◆ Task to carry out
Search the material for the word "More" and report each line where it turns up.

◆ Entries with scene source code
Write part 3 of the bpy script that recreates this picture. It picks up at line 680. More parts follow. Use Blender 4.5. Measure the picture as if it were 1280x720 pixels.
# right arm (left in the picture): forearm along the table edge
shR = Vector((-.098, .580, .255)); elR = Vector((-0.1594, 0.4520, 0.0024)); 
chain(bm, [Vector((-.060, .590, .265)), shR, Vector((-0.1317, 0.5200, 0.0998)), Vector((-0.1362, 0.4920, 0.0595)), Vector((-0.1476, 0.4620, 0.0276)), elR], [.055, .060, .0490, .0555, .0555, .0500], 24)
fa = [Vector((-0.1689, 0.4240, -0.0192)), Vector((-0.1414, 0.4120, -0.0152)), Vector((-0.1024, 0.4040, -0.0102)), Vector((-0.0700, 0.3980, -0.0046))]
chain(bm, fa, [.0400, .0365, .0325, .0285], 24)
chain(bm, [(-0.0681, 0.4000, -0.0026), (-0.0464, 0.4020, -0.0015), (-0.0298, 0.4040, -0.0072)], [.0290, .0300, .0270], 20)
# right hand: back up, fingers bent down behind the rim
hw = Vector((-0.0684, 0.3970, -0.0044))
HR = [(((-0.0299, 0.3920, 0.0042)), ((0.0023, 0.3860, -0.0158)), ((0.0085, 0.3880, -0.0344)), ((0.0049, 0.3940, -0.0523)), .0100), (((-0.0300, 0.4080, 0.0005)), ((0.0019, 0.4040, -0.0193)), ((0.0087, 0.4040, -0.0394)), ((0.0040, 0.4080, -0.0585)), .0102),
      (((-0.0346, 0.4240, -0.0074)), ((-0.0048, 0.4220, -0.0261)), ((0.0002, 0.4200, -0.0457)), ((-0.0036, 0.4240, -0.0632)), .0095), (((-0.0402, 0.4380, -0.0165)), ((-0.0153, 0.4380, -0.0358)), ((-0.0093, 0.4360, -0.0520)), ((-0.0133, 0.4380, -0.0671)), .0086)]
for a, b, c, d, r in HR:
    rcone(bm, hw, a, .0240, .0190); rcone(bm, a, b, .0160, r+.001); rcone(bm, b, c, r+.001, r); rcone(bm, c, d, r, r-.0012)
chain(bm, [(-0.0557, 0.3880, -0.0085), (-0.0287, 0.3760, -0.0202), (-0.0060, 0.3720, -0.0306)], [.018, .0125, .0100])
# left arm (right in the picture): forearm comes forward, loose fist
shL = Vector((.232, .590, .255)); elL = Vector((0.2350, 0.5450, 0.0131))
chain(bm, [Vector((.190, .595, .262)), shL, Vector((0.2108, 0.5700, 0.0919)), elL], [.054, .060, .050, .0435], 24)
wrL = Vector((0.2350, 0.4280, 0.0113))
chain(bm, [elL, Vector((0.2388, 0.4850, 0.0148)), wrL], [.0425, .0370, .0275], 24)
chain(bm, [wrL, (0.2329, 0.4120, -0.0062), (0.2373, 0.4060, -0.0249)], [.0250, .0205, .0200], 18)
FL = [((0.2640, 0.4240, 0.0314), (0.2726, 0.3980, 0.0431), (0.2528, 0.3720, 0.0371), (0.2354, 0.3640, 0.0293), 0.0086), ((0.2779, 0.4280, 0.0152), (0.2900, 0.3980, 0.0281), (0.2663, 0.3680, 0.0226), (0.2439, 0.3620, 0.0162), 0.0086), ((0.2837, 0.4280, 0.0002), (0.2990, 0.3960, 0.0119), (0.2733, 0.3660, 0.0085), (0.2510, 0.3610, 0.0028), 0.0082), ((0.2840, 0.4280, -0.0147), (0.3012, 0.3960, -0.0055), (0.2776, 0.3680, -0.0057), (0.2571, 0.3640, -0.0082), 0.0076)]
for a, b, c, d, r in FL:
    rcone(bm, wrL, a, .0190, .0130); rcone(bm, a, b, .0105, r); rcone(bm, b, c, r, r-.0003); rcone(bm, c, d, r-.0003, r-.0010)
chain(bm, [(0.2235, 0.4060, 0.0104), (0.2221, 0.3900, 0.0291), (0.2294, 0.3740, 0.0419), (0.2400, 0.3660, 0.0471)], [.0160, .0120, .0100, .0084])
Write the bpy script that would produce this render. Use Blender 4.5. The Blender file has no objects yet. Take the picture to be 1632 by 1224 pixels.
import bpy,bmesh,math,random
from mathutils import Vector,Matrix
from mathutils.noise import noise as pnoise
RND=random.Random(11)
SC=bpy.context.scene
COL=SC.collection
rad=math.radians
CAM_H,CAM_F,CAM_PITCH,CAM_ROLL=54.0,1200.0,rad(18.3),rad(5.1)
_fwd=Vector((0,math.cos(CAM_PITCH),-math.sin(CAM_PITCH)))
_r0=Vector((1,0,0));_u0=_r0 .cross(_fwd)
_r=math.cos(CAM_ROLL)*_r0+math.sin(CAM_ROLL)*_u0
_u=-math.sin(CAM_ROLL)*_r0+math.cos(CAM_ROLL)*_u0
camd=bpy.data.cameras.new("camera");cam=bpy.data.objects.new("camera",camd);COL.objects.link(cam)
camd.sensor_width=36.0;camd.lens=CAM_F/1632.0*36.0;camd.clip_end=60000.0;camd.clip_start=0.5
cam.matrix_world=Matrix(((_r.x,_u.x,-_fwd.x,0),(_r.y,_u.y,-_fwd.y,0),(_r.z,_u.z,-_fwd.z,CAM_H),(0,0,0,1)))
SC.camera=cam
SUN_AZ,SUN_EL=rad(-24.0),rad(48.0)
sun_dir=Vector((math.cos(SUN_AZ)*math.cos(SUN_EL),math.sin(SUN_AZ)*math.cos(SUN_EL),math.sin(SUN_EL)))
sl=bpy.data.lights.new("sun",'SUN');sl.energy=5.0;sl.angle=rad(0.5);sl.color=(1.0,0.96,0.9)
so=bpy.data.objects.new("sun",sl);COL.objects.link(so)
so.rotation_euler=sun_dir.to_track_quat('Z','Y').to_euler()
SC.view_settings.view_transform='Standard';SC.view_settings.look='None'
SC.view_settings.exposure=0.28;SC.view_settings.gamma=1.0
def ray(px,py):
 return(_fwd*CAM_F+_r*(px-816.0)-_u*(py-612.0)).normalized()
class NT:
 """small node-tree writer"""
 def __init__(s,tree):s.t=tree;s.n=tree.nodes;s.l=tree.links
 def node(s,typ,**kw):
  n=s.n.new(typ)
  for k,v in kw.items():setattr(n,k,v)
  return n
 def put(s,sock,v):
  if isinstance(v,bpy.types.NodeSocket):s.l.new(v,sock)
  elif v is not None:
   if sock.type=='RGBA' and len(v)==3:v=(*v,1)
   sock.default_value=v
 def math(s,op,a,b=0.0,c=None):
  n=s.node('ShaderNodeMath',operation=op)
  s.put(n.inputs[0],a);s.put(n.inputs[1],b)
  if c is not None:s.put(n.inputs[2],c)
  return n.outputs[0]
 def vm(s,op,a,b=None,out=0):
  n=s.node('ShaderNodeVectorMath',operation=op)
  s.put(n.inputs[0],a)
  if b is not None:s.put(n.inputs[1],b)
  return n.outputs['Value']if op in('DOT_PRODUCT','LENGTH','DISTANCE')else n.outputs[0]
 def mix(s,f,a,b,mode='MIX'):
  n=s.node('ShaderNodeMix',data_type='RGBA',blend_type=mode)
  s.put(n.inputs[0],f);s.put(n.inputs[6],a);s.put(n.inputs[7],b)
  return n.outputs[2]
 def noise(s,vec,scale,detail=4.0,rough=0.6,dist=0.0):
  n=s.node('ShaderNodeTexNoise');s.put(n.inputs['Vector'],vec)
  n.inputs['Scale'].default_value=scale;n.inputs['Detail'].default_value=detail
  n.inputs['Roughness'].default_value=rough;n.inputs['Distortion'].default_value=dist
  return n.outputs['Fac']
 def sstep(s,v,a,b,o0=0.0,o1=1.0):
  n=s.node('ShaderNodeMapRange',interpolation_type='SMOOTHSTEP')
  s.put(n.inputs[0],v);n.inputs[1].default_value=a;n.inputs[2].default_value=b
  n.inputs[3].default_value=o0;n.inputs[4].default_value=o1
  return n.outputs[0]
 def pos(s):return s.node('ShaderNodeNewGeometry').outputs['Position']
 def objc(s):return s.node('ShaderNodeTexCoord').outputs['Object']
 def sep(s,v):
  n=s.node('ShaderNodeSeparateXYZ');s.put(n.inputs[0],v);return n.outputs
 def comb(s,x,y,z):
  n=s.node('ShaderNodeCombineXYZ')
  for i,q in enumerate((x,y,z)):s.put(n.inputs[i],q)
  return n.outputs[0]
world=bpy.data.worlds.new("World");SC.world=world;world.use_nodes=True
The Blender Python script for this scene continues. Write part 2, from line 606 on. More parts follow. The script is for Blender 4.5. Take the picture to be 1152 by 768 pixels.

◆ Expected answer
Write part 3 of the bpy script that recreates this picture. It picks up at line 680. More parts follow. Use Blender 4.5. Measure the picture as if it were 1280x720 pixels.
The Blender Python script for this scene continues. Write part 2, from line 606 on. More parts follow. The script is for Blender 4.5. Take the picture to be 1152 by 768 pixels.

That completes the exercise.